SHORT PROBLEM →
Reproduce the data exactly and drop any pictures it holds.
══ SUPPLIED DATA ══
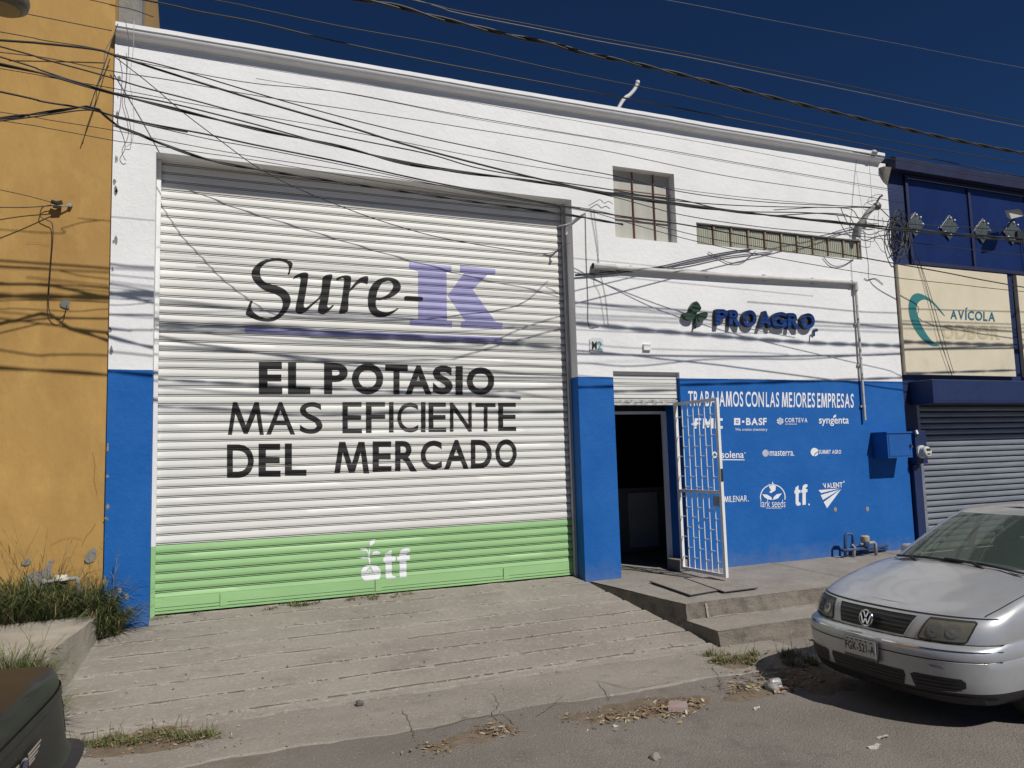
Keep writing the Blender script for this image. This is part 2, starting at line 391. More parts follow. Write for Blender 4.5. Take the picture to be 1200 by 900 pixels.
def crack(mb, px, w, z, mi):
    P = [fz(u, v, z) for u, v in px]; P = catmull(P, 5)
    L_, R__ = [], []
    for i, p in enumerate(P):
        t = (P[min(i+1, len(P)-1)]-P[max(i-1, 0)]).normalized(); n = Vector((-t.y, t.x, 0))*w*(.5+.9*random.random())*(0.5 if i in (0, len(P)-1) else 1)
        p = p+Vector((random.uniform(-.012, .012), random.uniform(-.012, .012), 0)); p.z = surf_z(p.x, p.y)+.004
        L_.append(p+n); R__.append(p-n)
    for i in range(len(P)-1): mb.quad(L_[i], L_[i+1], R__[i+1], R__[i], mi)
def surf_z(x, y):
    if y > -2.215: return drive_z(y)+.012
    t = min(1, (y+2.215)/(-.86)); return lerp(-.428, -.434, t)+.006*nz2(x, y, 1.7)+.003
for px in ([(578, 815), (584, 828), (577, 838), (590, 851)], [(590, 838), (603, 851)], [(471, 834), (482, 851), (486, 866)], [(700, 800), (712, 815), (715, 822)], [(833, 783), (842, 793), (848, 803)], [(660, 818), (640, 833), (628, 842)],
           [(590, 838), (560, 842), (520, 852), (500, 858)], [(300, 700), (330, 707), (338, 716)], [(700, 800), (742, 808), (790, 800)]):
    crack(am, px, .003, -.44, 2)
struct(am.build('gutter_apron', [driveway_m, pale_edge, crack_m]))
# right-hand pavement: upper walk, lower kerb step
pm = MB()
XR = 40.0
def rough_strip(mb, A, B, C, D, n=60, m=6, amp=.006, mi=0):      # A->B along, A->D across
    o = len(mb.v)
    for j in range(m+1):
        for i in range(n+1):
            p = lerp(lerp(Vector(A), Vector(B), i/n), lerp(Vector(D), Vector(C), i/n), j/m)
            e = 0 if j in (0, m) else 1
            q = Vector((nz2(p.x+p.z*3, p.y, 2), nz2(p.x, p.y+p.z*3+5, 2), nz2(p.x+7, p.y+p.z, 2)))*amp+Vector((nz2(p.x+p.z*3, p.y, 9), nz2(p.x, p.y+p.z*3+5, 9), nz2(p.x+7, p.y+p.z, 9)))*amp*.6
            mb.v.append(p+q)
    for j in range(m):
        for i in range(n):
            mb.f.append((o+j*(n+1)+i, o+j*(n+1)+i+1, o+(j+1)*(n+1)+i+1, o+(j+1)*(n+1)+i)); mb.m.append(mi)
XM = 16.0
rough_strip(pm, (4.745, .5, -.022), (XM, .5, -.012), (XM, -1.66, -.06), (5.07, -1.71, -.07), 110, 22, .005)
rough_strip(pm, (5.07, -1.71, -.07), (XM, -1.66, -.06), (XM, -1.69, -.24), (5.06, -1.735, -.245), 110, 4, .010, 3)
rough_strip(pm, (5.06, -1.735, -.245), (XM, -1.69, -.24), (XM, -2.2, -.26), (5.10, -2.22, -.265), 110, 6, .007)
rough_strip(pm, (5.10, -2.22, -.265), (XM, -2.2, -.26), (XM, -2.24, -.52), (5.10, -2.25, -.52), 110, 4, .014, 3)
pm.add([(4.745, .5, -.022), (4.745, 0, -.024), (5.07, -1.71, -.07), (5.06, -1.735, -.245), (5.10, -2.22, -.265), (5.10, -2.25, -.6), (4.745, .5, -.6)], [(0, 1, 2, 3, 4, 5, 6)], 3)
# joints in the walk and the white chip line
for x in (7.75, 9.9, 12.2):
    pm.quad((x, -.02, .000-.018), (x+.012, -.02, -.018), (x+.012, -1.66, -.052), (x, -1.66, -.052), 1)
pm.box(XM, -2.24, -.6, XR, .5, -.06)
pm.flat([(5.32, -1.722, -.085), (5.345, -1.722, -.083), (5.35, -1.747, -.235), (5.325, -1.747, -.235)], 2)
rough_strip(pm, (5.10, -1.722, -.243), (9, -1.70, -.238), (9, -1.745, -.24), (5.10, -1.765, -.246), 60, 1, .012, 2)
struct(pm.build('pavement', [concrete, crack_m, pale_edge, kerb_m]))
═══
RESPONSE TO THE TASK →
Keep writing the Blender script for this image. This is part 2, starting at line 391. More parts follow. Write for Blender 4.5. Take the picture to be 1200 by 900 pixels.
def crack(mb, px, w, z, mi):
    P = [fz(u, v, z) for u, v in px]; P = catmull(P, 5)
    L_, R__ = [], []
    for i, p in enumerate(P):
        t = (P[min(i+1, len(P)-1)]-P[max(i-1, 0)]).normalized(); n = Vector((-t.y, t.x, 0))*w*(.5+.9*random.random())*(0.5 if i in (0, len(P)-1) else 1)
        p = p+Vector((random.uniform(-.012, .012), random.uniform(-.012, .012), 0)); p.z = surf_z(p.x, p.y)+.004
        L_.append(p+n); R__.append(p-n)
    for i in range(len(P)-1): mb.quad(L_[i], L_[i+1], R__[i+1], R__[i], mi)
def surf_z(x, y):
    if y > -2.215: return drive_z(y)+.012
    t = min(1, (y+2.215)/(-.86)); return lerp(-.428, -.434, t)+.006*nz2(x, y, 1.7)+.003
for px in ([(578, 815), (584, 828), (577, 838), (590, 851)], [(590, 838), (603, 851)], [(471, 834), (482, 851), (486, 866)], [(700, 800), (712, 815), (715, 822)], [(833, 783), (842, 793), (848, 803)], [(660, 818), (640, 833), (628, 842)],
           [(590, 838), (560, 842), (520, 852), (500, 858)], [(300, 700), (330, 707), (338, 716)], [(700, 800), (742, 808), (790, 800)]):
    crack(am, px, .003, -.44, 2)
struct(am.build('gutter_apron', [driveway_m, pale_edge, crack_m]))
# right-hand pavement: upper walk, lower kerb step
pm = MB()
XR = 40.0
def rough_strip(mb, A, B, C, D, n=60, m=6, amp=.006, mi=0):      # A->B along, A->D across
    o = len(mb.v)
    for j in range(m+1):
        for i in range(n+1):
            p = lerp(lerp(Vector(A), Vector(B), i/n), lerp(Vector(D), Vector(C), i/n), j/m)
            e = 0 if j in (0, m) else 1
            q = Vector((nz2(p.x+p.z*3, p.y, 2), nz2(p.x, p.y+p.z*3+5, 2), nz2(p.x+7, p.y+p.z, 2)))*amp+Vector((nz2(p.x+p.z*3, p.y, 9), nz2(p.x, p.y+p.z*3+5, 9), nz2(p.x+7, p.y+p.z, 9)))*amp*.6
            mb.v.append(p+q)
    for j in range(m):
        for i in range(n):
            mb.f.append((o+j*(n+1)+i, o+j*(n+1)+i+1, o+(j+1)*(n+1)+i+1, o+(j+1)*(n+1)+i)); mb.m.append(mi)
XM = 16.0
rough_strip(pm, (4.745, .5, -.022), (XM, .5, -.012), (XM, -1.66, -.06), (5.07, -1.71, -.07), 110, 22, .005)
rough_strip(pm, (5.07, -1.71, -.07), (XM, -1.66, -.06), (XM, -1.69, -.24), (5.06, -1.735, -.245), 110, 4, .010, 3)
rough_strip(pm, (5.06, -1.735, -.245), (XM, -1.69, -.24), (XM, -2.2, -.26), (5.10, -2.22, -.265), 110, 6, .007)
rough_strip(pm, (5.10, -2.22, -.265), (XM, -2.2, -.26), (XM, -2.24, -.52), (5.10, -2.25, -.52), 110, 4, .014, 3)
pm.add([(4.745, .5, -.022), (4.745, 0, -.024), (5.07, -1.71, -.07), (5.06, -1.735, -.245), (5.10, -2.22, -.265), (5.10, -2.25, -.6), (4.745, .5, -.6)], [(0, 1, 2, 3, 4, 5, 6)], 3)
# joints in the walk and the white chip line
for x in (7.75, 9.9, 12.2):
    pm.quad((x, -.02, .000-.018), (x+.012, -.02, -.018), (x+.012, -1.66, -.052), (x, -1.66, -.052), 1)
pm.box(XM, -2.24, -.6, XR, .5, -.06)
pm.flat([(5.32, -1.722, -.085), (5.345, -1.722, -.083), (5.35, -1.747, -.235), (5.325, -1.747, -.235)], 2)
rough_strip(pm, (5.10, -1.722, -.243), (9, -1.70, -.238), (9, -1.745, -.24), (5.10, -1.765, -.246), 60, 1, .012, 2)
struct(pm.build('pavement', [concrete, crack_m, pale_edge, kerb_m]))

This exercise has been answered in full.